The Victorians’ appetite for books and for collecting specimens from the natural world fed the frenetic activity in what has been called the Gould factory. More than an artist, Gould was a consummate entrepreneur.
But Gould was a man of his age as well. By the end of the hummingbird craze, which started in England in 1851 at the Crystal Palace in London during the Great Exhibition, he had well over five thousand hummingbird skins in his personal collection. It’s no wonder the bird-loving English were enchanted: The country had no native hummingbirds. Gould wrote about them with admiration after having seen some for the first time in America: “With what delight did I examine its tiny body and feast my eyes on its glittering plumage.”
Gould made solid contributions to science as well. He helped identify species in the collection of four hundred fifty birds that Charles Darwin presented to the museum of the Zoological Society in 1837. This identification played a significant role in developing the theory of evolution. With Gould’s help, Darwin was able to demonstrate that species of birds on the Galápagos Islands were similar to those specimens collected in South America, which led to the concept of divergent evolution, whereby isolated populations can become new species. In addition to aiding Darwin, Gould wrote more than three hundred scientific articles.
A digitization project at the University of Kansas has been making the Gould collection available online. The unlikely series of coincidences that led to Gould’s manuscripts winding up in Lawrence, Kansas, has the makings of a poignant yet cautionary modern fairy tale.

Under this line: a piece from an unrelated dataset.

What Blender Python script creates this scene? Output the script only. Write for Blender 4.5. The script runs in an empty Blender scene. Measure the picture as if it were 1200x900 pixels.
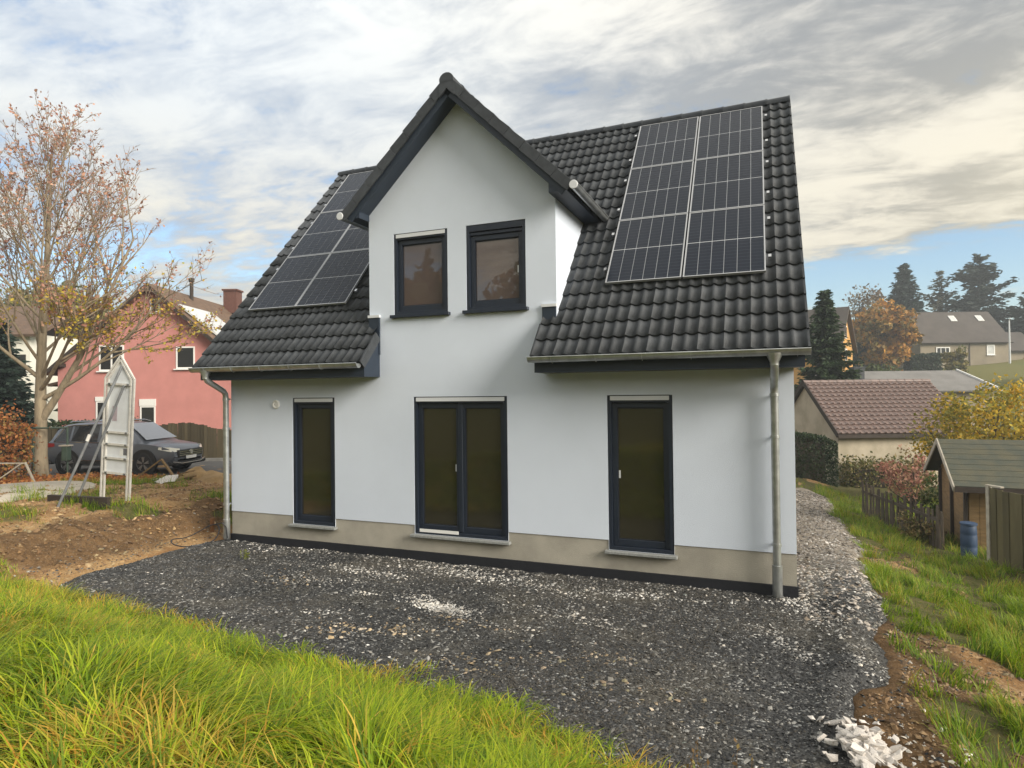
import bpy, bmesh, math, random
import numpy as np
from mathutils import Vector, Matrix, Euler
R_ = math.radians
rng = np.random.default_rng(7)
random.seed(7)
SC = bpy.context.scene
COL = SC.collection

# ------------------------------------------------------------------ camera
CAM = np.array([9.1132, -8.8813, 2.6123])
FW = np.array([-0.3706, 0.9287, 0.0124])
RT = np.array([0.9287, 0.3707, -0.0113])
cam_d = bpy.data.cameras.new('camera')
cam = bpy.data.objects.new('camera', cam_d)
COL.objects.link(cam)
yaw, pitch, roll = 0.3797, 0.0124, -0.0113
f = Vector((-math.sin(yaw)*math.cos(pitch), math.cos(yaw)*math.cos(pitch), math.sin(pitch)))
r0 = Vector((math.cos(yaw), math.sin(yaw), 0)); u0 = r0.cross(f)
r = math.cos(roll)*r0 + math.sin(roll)*u0
u = -math.sin(roll)*r0 + math.cos(roll)*u0
m = Matrix((r, u, -f)).transposed().to_4x4()
m.translation = Vector(CAM)
cam.matrix_world = m
cam_d.sensor_width = 36.0
cam_d.lens = 740/1200*36.0
cam_d.clip_start = 0.05
cam_d.clip_end = 6000
SC.camera = cam

# ------------------------------------------------------------------ view, sky, sun
SC.view_settings.view_transform = 'Standard'
SC.view_settings.look = 'None'
SC.view_settings.gamma = 1.0
SC.view_settings.use_curve_mapping = False
SC.view_settings.exposure = 1.62
SC.render.engine = 'CYCLES'
SC.cycles.use_denoising = True
SC.cycles.max_bounces = 6
SC.cycles.transparent_max_bounces = 8
SC.cycles.volume_bounces = 0
SC.cycles.caustics_reflective = False
SC.cycles.caustics_refractive = False

SUN_EL, SUN_AZ = R_(24), R_(-15)          # azimuth measured from +x towards +y
sun_dir = Vector((math.cos(SUN_EL)*math.cos(SUN_AZ), math.cos(SUN_EL)*math.sin(SUN_AZ), math.sin(SUN_EL)))
sun_d = bpy.data.lights.new('sun', 'SUN')
sun_d.energy = 1.85
sun_d.angle = R_(28)
sun_d.color = (1.0, 0.93, 0.82)
sun = bpy.data.objects.new('sun', sun_d)
COL.objects.link(sun)
sun.rotation_euler = (-sun_dir).to_track_quat('-Z', 'Y').to_euler()

world = bpy.data.worlds.new('World')
SC.world = world
world.use_nodes = True
NT = world.node_tree
NT.nodes.clear()


class NB:
    """small node builder"""
    def __init__(s, nt): s.nt = nt
    def n(s, t, **k):
        x = s.nt.nodes.new(t)
        for a, b in k.items(): setattr(x, a, b)
        return x
    def l(s, a, b): s.nt.links.new(a, b)
    def val(s, node, i, v):
        if hasattr(v, 'is_output'): s.l(v, node.inputs[i])
        else: node.inputs[i].default_value = v
    def math(s, op, a, b=0.0, c=0.0, clamp=False):
        x = s.n('ShaderNodeMath', operation=op, use_clamp=clamp)
        s.val(x, 0, a); s.val(x, 1, b); s.val(x, 2, c)
        return x.outputs[0]
    def vmath(s, op, a, b=None, scale=None):
        x = s.n('ShaderNodeVectorMath', operation=op)
        s.val(x, 0, a)
        if b is not None: s.val(x, 1, b)
        if scale is not None: s.val(x, 3, scale)
        return x.outputs['Value'] if op in ('DOT_PRODUCT', 'LENGTH') else x.outputs[0]
    def sstep(s, x, a, b, t0=0.0, t1=1.0):
        m_ = s.n('ShaderNodeMapRange', interpolation_type='SMOOTHSTEP')
        s.val(m_, 0, x); s.val(m_, 1, a); s.val(m_, 2, b); s.val(m_, 3, t0); s.val(m_, 4, t1)
        return m_.outputs[0]
    def mix(s, fac, a, b):
        x = s.n('ShaderNodeMix', data_type='RGBA')
        s.val(x, 0, fac)
        for i, v in ((6, a), (7, b)):
            if hasattr(v, 'is_output'): s.l(v, x.inputs[i])
            else: x.inputs[i].default_value = (*v[:3], 1)
        return x.outputs[2]
    def noise(s, vec, scale, detail=4, rough=0.55, dist=0.0):
        x = s.n('ShaderNodeTexNoise')
        if vec is not None: s.l(vec, x.inputs['Vector'])
        x.inputs['Scale'].default_value = scale
        x.inputs['Detail'].default_value = detail
        x.inputs['Roughness'].default_value = rough
        x.inputs['Distortion'].default_value = dist
        return x.outputs['Fac']
    def mapping(s, vec, scale=(1, 1, 1), rot=(0, 0, 0), loc=(0, 0, 0)):
        x = s.n('ShaderNodeMapping')
        s.l(vec, x.inputs['Vector'])
        x.inputs['Scale'].default_value = scale
        x.inputs['Rotation'].default_value = rot
        x.inputs['Location'].default_value = loc
        return x.outputs[0]


W = NB(NT)
tc = W.n('ShaderNodeTexCoord')
dirv = W.vmath('NORMALIZE', tc.outputs['Generated'])
sep = W.n('ShaderNodeSeparateXYZ'); W.l(dirv, sep.inputs[0])
el = sep.outputs[2]
zc = W.math('MAXIMUM', W.math('ADD', el, 0.16), 0.05)
px = W.math('DIVIDE', sep.outputs[0], zc)
py = W.math('DIVIDE', sep.outputs[1], zc)
cmb = W.n('ShaderNodeCombineXYZ'); W.l(px, cmb.inputs[0]); W.l(py, cmb.inputs[1])
plane = cmb.outputs[0]
sky = W.n('ShaderNodeTexSky', sky_type='NISHITA', sun_disc=False, sun_elevation=SUN_EL,
          sun_rotation=math.pi/2 - SUN_AZ, altitude=300.0, air_density=1.2, dust_density=0.6, ozone_density=3.0)
sund = W.vmath('DOT_PRODUCT', dirv, tuple(sun_dir))
# high veil and lower drifting banks of cloud, streaked roughly across the view
p1 = W.mapping(plane, scale=(0.60, 1.0, 1), rot=(0, 0, R_(-28)), loc=(2.3, 0.4, 0))
p2 = W.mapping(plane, scale=(0.85, 1.5, 1), rot=(0, 0, R_(-12)), loc=(5.1, 1.7, 3.0))
n_big = W.noise(p1, 1.35, 7, 0.55, 0.25)
n_fine = W.noise(p2, 4.2, 9, 0.62, 0.45)
p3 = W.mapping(plane, scale=(1.0, 1.35, 1), rot=(0, 0, R_(-20)), loc=(1.7, 3.1, 7.0))
n_puff = W.noise(p3, 7.5, 8, 0.62, 0.15)
n_mix = W.math('ADD', W.math('MULTIPLY', n_big, 0.62), W.math('MULTIPLY', n_fine, 0.38))
# how much of the sky is covered: nearly all, breaking up low down and away from the sun
toward = W.sstep(sund, -0.70, 0.10)
cover_low = W.sstep(el, 0.13, 0.24)
shift = W.math('ADD', W.math('MULTIPLY', W.math('MAXIMUM', cover_low, W.math('MULTIPLY', W.sstep(sund, -.45, -.75), .9)), 0.235), W.math('MULTIPLY', W.math('MULTIPLY', toward, cover_low), 0.12))
cov = W.sstep(W.math('ADD', W.math('ADD', n_mix, shift), W.math('MULTIPLY', W.math('SUBTRACT', n_puff, 0.5), 0.35)), 0.55, 0.72)
# brightness inside the clouds
lit = W.sstep(W.math('ADD', W.math('ADD', W.math('MULTIPLY', n_fine, 0.42), W.math('MULTIPLY', n_big, 0.43)), W.math('MULTIPLY', n_puff, 0.15)), 0.41, 0.59)
dark_c = W.mix(toward, (1.75, 1.98, 2.28), (1.06, 1.10, 1.12))
light_c = W.mix(toward, (2.65, 2.78, 2.86), (2.6, 2.5, 2.25))
cl = W.mix(lit, dark_c, light_c)
glow = W.math('MULTIPLY', W.sstep(sund, -0.35, 0.6), W.sstep(el, 0.46, 0.10))
cl = W.mix(W.math('MULTIPLY', glow, 0.9), cl, (4.5, 3.95, 2.7))
cl_low = W.sstep(el, 0.42, 0.15)
cl = W.mix(W.math('MULTIPLY', W.math('MULTIPLY', cl_low, lit), 0.8), cl, (3.7, 3.4, 2.75))
skyc = W.vmath('SCALE', sky.outputs[0], scale=0.62)
# overcast gradient: cloud brightens smoothly towards the zenith, L = (1 + 2 sin el)
cie = W.math('DIVIDE', W.math('ADD', 1.0, W.math('MULTIPLY', W.math('MAXIMUM', el, 0.0), 2.0)), 1.55)
cl = W.vmath('SCALE', cl, scale=cie)
final = W.mix(cov, skyc, cl)
bg = W.n('ShaderNodeBackground'); W.l(final, bg.inputs[0]); bg.inputs[1].default_value = 0.10
wo = W.n('ShaderNodeOutputWorld'); W.l(bg.outputs[0], wo.inputs[0])

# ------------------------------------------------------------------ numpy noise and terrain
def _hash(ix, iy, s):
    h = (ix.astype(np.int64)*374761393 + iy.astype(np.int64)*668265263 + s*1442695041) & 0x7fffffff
    h = ((h ^ (h >> 13))*1274126177) & 0x7fffffff
    return ((h ^ (h >> 16)) & 0xffff)/65535.0

def vnoise(x, y, s=0):
    ix, iy = np.floor(x), np.floor(y)
    fx, fy = x-ix, y-iy
    fx = fx*fx*(3-2*fx); fy = fy*fy*(3-2*fy)
    a = _hash(ix, iy, s); b = _hash(ix+1, iy, s); c = _hash(ix, iy+1, s); d = _hash(ix+1, iy+1, s)
    return (a*(1-fx)+b*fx)*(1-fy) + (c*(1-fx)+d*fx)*fy

def fbm(x, y, s=0, o=4):
    x = np.asarray(x, float); y = np.asarray(y, float)
    t = np.zeros(np.broadcast(x, y).shape); a = 0.5; tot = 0
    for i in range(o):
        t = t + a*vnoise(x*2**i + 17.3*i, y*2**i - 9.1*i, s+i); tot += a; a *= 0.5
    return t/tot

def S(a, b, x):
    t = np.clip((np.asarray(x, float)-a)/(b-a), 0, 1)
    return t*t*(3-2*t)

BX = [-40, -6, 0, 4, 6.5, 8.0, 9.0, 10.0, 11.0, 12.5, 40]
BY = [-1.3, -2.3, -3.3, -3.6, -3.95, -4.45, -5.3, -6.9, -9.0, -12, -30]

def bank_t(x, y):
    return np.interp(x, BX, BY) + 0.35*(fbm(np.asarray(x)*0.8, np.asarray(y)*0.8, 91, 3)-0.5) - y

GP = np.array([(-0.15, 1.0), (-0.75, 0.15), (-0.85, -0.9), (-0.75, -1.7), (-0.9, -2.6), (0.0, -3.9), (2.5, -4.6), (6, -5.2),
               (8.3, -6.2), (9.3, -6.6), (9.75, -5.2), (9.85, -4.2), (9.95, -3.1), (10.25, -1.8), (10.6, -0.2), (10.7, 1.1),
               (11.0, 4.4), (11.1, 9.6), (11.3, 14.5), (10.6, 16.5), (9.6, 16.2), (9.0, 8), (-0.1, 8)])

def poly_sd(x, y, P):
    """signed distance to polygon, positive inside"""
    x = np.asarray(x, float); y = np.asarray(y, float)
    d = np.full(x.shape, 1e9); ins = np.zeros(x.shape, bool)
    n = len(P)
    for i in range(n):
        ax, ay = P[i]; bx, by = P[(i+1) % n]
        ex, ey = bx-ax, by-ay
        t = np.clip(((x-ax)*ex+(y-ay)*ey)/(ex*ex+ey*ey), 0, 1)
        d = np.minimum(d, np.hypot(x-ax-t*ex, y-ay-t*ey))
        c = ((ay > y) != (by > y)) & (x < (bx-ax)*(y-ay)/((by-ay) if by != ay else 1e-9)+ax)
        ins ^= c
    return np.where(ins, d, -d)

def zg(x, y, fine=True):
    x = np.asarray(x, float); y = np.asarray(y, float)
    D = (x-CAM[0])*FW[0] + (y-CAM[1])*FW[1]
    dist = np.hypot(x-5, y)
    zl = 0.05 + 0.30*(1-S(15.5, 19.3, D))
    wl = .35*S(0.55, 1.2, -x) + .65*S(1.0, 1.75, -x + 1.1*(fbm(x*.8+2, y*.8, 23, 4)-.5))
    wl = np.maximum(wl, S(17.5, 20, D)*(1-S(6, 10, x)))
    z = zl*wl
    wr = S(5, 9.5, x)*S(6.5, 9, y) + S(9.0, 9.6, x)*(1-S(6.5, 9, y))
    wr = np.clip(wr, 0, 1)
    z = z + wr*(-0.45*S(10.2, 12.3, x)*S(-7, -2, y) - 0.055*np.clip(y, 0, 26))
    z = z + 9.0*S(45, 115, dist) + 10*S(150, 500, dist) + 3.5*S(-28, -75, y)*(1-S(100, 200, dist))
    z = z*(1-S(0, 2.5, bank_t(x, y))*(dist < 40)) + 0.0
    z = z + 0.98*S(-0.1, 3.0, bank_t(x, y))*(1-S(40, 60, dist)) 
    if fine:
        near = 1-S(25, 45, dist)
        soil = (1-S(-0.5, 0.3, poly_sd(x, y, GP)))
        z = z + near*soil*(0.20*(fbm(x*1.1, y*1.1, 3, 4)-0.5) + 0.10*(fbm(x*4, y*4, 8, 4)-0.5))
        lb = np.exp(-((x+2.3)/1.3)**2)*S(-3.4, -1.5, y)*(1-S(0.8, 2.2, y))
        z = z + lb*(0.55*(fbm(x*2.3+3, y*2.3, 21, 5)-0.50))
        z = z + 0.9*S(60, 90, dist)*(fbm(x*0.03, y*0.03, 5, 3)-0.5)*4
    return z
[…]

A young, sickly boy born in 1908 to a wealthy Long Island family became fascinated with natural history, and by age twelve he was collecting birds’ eggs and nests. He moved with his mother to Berkeley, California, in the early 1920s, and there some zoologists guided him in his interests on field trips. After another bout of illness ended his fieldwork, he nurtured, as an adult, an obsessive desire to collect books on birds. According to special collections librarian Karen Cook, the man, Ralph Nicholson Ellis Jr., already in financial straits due to his furious pace of book buying, traveled to England when he heard that the Gould collection was up for sale. There, in 1936 and 1937, he racked up bills for books he bought from the collection to the tune of $63,000. InA GentleMadness, Nicholas Basbanes describes Ellis’s collecting as a case of “galloping bibliomania,” which by 1940 had gotten so out of hand his mother had him committed briefly to a sanitarium lest his purchases wipe out the family fortune.
Some inheritance money allowed Ellis to buy even more books he could ill afford. While moving cross country from California in 1945, the 65,000-item collection made the trip in two railway freight cars. Ellis, who was in New York awaiting the collection, diverted it to Kansas when a friend, the head of the Museum of Natural History in Lawrence, offered him storage space, an office, and the opportunity to catalog his collection. Ellis recognized this as a chance for a new start and accepted but died six months later of pneumonia. To the University of Kansas, he bequeathed the collection, which after some years found its permanent roost in the Kenneth Spencer Research Library.